◆ Exercise brief ◆
Filter these entries, keeping only lines that hold the word "Blender".

(Rows from a 3D scene dataset)
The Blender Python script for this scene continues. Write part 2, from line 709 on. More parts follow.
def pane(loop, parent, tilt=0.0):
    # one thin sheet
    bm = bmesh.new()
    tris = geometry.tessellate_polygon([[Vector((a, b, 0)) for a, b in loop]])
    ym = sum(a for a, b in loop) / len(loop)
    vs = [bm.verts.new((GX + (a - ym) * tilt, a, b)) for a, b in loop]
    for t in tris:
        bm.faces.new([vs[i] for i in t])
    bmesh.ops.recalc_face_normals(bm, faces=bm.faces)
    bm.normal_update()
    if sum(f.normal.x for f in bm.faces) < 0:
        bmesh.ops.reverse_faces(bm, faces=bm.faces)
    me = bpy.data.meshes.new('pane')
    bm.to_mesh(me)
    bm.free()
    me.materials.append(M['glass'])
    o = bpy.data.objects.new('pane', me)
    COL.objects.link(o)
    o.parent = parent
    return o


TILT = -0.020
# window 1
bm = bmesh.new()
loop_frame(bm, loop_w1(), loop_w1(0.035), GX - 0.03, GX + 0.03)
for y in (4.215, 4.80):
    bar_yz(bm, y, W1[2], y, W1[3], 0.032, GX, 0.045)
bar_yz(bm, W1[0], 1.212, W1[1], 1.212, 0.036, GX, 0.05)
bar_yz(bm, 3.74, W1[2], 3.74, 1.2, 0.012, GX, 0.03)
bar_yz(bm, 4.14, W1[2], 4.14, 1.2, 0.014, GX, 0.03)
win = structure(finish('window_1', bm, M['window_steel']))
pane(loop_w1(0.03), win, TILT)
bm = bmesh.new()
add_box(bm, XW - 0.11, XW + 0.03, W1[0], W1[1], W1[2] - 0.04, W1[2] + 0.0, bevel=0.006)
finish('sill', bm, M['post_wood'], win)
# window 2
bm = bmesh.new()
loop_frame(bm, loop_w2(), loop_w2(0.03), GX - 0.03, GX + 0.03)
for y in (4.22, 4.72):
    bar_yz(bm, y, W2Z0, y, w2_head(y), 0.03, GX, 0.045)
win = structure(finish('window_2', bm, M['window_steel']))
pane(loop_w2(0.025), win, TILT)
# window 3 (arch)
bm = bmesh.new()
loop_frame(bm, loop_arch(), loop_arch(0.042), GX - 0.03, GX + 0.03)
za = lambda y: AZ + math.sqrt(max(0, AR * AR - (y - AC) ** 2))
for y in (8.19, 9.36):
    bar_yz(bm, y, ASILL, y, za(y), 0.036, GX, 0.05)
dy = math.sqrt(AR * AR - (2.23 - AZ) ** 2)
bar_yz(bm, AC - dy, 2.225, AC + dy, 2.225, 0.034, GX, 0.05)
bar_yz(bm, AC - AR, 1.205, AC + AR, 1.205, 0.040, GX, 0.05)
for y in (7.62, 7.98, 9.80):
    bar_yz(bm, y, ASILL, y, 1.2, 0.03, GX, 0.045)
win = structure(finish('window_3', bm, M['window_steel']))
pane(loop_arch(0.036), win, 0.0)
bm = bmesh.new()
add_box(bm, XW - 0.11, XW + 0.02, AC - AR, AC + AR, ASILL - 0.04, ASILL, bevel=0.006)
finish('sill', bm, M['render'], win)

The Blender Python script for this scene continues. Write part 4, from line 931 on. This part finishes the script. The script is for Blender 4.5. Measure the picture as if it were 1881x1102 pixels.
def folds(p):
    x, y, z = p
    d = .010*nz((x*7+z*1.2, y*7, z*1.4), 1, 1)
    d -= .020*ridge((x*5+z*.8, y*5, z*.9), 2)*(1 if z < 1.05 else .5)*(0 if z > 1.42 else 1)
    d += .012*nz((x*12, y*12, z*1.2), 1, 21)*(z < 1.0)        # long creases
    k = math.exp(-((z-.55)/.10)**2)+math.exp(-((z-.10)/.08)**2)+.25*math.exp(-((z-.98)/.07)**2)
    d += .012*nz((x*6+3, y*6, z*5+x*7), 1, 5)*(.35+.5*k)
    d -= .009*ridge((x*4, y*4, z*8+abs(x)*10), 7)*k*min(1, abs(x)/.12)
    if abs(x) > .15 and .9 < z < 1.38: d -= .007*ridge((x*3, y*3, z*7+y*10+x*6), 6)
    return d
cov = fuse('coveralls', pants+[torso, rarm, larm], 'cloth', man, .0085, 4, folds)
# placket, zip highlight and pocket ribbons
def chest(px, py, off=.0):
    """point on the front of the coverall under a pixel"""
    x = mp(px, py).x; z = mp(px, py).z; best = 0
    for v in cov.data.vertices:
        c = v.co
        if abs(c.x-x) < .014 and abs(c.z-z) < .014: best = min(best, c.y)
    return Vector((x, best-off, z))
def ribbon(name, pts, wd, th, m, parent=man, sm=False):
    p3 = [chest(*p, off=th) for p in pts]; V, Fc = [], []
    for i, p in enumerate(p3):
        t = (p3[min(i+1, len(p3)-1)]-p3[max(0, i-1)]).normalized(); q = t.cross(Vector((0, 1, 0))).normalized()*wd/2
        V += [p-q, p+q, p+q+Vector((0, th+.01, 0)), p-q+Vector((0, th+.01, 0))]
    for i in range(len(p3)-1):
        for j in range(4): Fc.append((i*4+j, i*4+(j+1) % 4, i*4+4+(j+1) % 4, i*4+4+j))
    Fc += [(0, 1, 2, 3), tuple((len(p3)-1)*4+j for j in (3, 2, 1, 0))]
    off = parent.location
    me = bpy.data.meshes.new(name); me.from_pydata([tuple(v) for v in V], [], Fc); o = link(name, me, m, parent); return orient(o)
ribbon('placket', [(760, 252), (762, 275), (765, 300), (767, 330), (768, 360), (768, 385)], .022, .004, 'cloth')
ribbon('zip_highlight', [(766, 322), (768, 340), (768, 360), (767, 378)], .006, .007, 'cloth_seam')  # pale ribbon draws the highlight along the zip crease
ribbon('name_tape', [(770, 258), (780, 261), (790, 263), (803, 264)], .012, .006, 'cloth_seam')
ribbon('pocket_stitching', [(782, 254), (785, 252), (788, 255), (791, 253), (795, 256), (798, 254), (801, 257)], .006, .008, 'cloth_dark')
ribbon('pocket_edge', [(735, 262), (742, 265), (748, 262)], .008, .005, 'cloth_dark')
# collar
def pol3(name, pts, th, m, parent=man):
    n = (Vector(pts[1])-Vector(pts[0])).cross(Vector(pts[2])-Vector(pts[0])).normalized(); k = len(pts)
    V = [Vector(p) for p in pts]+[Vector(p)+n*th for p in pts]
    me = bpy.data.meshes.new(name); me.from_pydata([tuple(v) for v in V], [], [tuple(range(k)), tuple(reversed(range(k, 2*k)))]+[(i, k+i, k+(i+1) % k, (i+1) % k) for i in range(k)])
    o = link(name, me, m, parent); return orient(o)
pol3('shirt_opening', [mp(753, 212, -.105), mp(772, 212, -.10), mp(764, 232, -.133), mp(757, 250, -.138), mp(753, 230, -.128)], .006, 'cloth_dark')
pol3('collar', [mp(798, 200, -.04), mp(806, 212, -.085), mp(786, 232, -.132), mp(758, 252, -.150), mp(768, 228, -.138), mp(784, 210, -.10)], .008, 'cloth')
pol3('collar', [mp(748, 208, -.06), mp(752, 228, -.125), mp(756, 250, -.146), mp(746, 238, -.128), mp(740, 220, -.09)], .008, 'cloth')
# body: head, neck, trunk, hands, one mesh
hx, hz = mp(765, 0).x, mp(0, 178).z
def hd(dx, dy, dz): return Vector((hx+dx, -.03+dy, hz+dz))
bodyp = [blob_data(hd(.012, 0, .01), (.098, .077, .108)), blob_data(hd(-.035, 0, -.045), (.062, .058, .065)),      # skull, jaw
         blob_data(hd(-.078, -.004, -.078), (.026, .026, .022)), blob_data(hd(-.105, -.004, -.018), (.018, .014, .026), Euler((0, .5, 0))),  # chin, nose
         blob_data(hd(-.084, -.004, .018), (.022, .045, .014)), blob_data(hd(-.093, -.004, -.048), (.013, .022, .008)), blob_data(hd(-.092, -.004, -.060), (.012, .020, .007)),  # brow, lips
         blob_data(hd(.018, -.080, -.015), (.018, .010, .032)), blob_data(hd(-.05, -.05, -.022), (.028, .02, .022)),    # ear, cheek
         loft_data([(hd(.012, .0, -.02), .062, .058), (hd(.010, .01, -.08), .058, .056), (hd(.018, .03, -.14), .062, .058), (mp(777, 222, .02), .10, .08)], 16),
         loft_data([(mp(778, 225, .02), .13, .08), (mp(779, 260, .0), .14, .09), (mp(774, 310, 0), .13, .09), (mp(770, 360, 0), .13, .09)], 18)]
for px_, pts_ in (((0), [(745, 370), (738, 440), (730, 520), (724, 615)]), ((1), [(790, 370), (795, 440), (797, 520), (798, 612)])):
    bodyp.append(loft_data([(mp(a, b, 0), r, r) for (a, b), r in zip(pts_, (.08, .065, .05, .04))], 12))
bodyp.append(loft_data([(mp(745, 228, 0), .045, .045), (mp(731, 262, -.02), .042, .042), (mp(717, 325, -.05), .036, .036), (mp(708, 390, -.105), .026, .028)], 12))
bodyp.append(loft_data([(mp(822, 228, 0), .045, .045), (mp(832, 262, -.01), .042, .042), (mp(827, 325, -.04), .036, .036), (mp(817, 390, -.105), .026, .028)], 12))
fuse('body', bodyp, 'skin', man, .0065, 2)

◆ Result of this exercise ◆
The Blender Python script for this scene continues. Write part 2, from line 709 on. More parts follow.
The Blender Python script for this scene continues. Write part 4, from line 931 on. This part finishes the script. The script is for Blender 4.5. Measure the picture as if it were 1881x1102 pixels.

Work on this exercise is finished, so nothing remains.